### GOAL
Find the string "from" and gather every line that holds it.
-- -- --
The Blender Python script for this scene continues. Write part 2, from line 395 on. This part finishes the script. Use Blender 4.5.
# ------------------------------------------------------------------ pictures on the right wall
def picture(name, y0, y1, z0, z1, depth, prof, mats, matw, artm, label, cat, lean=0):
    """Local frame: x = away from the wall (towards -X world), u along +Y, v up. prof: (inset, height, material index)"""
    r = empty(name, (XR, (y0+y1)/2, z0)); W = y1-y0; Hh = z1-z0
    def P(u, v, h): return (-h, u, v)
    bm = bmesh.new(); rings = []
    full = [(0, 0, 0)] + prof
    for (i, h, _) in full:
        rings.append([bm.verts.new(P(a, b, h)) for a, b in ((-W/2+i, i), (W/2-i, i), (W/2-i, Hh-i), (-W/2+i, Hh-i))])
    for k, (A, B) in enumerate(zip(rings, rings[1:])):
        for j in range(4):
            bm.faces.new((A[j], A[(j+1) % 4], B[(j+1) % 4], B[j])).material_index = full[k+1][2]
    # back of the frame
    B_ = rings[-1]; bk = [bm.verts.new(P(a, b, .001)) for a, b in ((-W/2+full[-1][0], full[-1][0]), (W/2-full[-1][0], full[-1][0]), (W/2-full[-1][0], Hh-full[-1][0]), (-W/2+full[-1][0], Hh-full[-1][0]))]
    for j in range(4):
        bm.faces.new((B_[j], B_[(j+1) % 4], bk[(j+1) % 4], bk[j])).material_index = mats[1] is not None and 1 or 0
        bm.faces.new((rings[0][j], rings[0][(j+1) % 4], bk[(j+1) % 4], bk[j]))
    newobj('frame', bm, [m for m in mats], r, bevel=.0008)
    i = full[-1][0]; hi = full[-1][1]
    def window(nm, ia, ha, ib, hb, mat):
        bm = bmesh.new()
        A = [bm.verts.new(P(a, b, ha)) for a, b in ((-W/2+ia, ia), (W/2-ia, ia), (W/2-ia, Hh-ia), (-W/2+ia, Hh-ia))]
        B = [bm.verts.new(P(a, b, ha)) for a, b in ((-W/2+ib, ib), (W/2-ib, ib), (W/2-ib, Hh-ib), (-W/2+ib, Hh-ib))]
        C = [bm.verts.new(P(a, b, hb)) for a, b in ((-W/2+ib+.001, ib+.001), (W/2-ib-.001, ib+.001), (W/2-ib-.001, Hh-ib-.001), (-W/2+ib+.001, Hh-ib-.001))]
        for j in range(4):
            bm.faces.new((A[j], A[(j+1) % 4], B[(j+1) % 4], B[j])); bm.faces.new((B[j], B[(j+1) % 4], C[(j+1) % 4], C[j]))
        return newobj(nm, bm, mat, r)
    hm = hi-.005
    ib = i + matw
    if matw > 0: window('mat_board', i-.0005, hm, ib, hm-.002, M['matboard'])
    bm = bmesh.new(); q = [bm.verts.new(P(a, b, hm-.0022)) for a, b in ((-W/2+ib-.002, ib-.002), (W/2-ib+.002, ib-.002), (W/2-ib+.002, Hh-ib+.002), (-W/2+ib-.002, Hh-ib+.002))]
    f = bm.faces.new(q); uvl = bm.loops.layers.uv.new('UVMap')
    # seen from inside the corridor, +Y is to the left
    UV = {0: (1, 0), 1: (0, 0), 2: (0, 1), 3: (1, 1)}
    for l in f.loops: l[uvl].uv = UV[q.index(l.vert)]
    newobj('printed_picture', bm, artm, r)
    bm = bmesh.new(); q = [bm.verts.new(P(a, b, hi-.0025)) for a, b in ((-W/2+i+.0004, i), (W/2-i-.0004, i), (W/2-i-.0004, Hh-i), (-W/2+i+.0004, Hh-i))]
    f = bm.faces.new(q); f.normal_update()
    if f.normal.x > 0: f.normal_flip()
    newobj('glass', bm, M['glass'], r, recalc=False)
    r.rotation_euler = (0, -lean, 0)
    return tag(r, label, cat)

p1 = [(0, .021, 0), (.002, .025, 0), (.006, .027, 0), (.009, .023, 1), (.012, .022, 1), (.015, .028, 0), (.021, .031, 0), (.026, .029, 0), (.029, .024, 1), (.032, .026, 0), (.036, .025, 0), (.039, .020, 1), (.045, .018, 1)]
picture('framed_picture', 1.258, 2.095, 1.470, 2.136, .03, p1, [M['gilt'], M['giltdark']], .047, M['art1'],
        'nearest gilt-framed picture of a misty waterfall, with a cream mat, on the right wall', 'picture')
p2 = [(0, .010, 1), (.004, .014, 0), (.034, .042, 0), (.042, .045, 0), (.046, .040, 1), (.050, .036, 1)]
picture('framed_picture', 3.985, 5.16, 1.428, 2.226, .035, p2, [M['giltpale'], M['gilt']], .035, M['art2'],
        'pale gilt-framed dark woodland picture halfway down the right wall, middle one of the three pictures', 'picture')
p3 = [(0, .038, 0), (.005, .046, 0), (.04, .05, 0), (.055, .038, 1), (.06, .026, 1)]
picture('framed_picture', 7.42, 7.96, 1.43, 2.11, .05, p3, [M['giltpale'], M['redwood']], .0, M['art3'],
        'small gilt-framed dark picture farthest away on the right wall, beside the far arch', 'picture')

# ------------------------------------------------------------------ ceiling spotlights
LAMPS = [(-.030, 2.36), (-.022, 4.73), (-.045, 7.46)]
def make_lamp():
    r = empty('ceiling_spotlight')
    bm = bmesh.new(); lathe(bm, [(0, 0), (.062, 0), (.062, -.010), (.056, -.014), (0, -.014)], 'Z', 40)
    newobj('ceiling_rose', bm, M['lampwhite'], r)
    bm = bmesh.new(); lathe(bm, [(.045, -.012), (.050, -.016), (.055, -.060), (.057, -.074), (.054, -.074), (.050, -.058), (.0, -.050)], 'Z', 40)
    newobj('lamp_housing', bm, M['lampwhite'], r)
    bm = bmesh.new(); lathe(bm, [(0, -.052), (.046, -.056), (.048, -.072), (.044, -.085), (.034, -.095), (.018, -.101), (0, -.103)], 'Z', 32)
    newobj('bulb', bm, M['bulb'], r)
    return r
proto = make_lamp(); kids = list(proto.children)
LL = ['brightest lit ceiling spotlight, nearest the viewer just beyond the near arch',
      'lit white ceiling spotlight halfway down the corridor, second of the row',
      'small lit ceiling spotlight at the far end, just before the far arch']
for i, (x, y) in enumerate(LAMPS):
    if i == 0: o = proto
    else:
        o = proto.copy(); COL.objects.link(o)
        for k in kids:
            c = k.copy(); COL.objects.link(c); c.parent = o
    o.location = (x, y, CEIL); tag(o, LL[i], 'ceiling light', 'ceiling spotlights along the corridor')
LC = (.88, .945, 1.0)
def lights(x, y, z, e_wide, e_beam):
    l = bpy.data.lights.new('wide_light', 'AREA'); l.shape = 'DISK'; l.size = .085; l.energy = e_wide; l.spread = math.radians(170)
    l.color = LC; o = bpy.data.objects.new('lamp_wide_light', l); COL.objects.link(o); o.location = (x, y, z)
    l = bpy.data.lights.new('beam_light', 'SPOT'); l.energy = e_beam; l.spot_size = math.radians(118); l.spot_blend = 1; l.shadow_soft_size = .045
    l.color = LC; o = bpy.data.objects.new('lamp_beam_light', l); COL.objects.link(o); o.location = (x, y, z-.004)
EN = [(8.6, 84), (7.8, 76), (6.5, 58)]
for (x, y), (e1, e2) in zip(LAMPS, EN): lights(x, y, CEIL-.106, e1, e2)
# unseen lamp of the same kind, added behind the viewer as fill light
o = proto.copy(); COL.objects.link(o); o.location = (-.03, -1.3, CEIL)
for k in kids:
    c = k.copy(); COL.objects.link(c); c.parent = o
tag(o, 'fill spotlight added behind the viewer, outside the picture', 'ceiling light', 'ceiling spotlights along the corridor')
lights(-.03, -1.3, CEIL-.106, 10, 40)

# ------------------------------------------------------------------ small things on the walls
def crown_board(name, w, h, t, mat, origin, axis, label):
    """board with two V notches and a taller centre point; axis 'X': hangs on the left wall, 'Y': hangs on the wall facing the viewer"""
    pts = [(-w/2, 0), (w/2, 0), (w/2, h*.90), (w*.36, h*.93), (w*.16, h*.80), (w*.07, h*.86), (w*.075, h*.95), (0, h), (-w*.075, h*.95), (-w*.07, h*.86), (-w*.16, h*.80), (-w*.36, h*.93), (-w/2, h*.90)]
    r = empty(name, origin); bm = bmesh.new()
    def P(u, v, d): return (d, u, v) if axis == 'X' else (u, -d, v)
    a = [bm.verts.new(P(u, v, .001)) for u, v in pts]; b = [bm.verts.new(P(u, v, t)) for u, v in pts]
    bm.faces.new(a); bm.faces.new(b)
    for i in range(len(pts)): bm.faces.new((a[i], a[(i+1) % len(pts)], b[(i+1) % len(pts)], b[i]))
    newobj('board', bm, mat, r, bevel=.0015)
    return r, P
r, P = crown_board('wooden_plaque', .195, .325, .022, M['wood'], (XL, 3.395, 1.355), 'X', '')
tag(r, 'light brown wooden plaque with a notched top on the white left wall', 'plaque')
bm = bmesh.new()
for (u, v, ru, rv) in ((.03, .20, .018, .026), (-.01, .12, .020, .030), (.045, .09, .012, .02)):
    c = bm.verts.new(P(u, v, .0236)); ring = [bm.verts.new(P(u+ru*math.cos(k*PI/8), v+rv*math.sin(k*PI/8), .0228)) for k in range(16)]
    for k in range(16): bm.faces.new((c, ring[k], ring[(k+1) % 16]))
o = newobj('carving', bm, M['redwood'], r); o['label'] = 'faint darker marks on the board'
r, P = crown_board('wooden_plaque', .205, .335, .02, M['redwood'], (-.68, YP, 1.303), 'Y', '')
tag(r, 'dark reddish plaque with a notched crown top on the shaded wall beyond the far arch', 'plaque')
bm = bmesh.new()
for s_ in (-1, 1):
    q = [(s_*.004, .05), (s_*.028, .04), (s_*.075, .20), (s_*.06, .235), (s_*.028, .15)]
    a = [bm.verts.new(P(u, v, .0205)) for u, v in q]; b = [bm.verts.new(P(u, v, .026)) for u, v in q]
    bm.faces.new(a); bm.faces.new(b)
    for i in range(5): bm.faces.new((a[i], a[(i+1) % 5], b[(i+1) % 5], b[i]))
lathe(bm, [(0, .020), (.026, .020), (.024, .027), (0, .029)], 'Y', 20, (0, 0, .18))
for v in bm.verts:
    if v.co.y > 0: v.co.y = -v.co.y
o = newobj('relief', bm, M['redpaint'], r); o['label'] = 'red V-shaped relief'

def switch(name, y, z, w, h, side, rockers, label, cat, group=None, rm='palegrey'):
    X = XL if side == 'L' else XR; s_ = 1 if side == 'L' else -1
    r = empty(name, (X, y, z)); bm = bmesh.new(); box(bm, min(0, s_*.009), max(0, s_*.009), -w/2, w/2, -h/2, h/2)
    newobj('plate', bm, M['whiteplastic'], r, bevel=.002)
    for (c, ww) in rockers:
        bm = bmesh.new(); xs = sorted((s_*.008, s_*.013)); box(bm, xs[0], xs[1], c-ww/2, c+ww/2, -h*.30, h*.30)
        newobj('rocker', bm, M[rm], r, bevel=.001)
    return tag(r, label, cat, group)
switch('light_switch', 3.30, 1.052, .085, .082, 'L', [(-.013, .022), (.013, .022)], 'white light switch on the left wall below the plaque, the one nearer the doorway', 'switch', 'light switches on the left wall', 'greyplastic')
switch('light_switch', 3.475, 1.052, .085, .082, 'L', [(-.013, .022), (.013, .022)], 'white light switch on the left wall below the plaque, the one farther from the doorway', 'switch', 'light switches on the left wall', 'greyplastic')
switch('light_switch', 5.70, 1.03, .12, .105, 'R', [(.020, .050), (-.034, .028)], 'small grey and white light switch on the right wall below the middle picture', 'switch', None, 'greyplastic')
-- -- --
### THE SOLUTION
The Blender Python script for this scene continues. Write part 2, from line 395 on. This part finishes the script. Use Blender 4.5.
    """Local frame: x = away from the wall (towards -X world), u along +Y, v up. prof: (inset, height, material index)"""
    # seen from inside the corridor, +Y is to the left
switch('light_switch', 3.475, 1.052, .085, .082, 'L', [(-.013, .022), (.013, .022)], 'white light switch on the left wall below the plaque, the one farther from the doorway', 'switch', 'light switches on the left wall', 'greyplastic')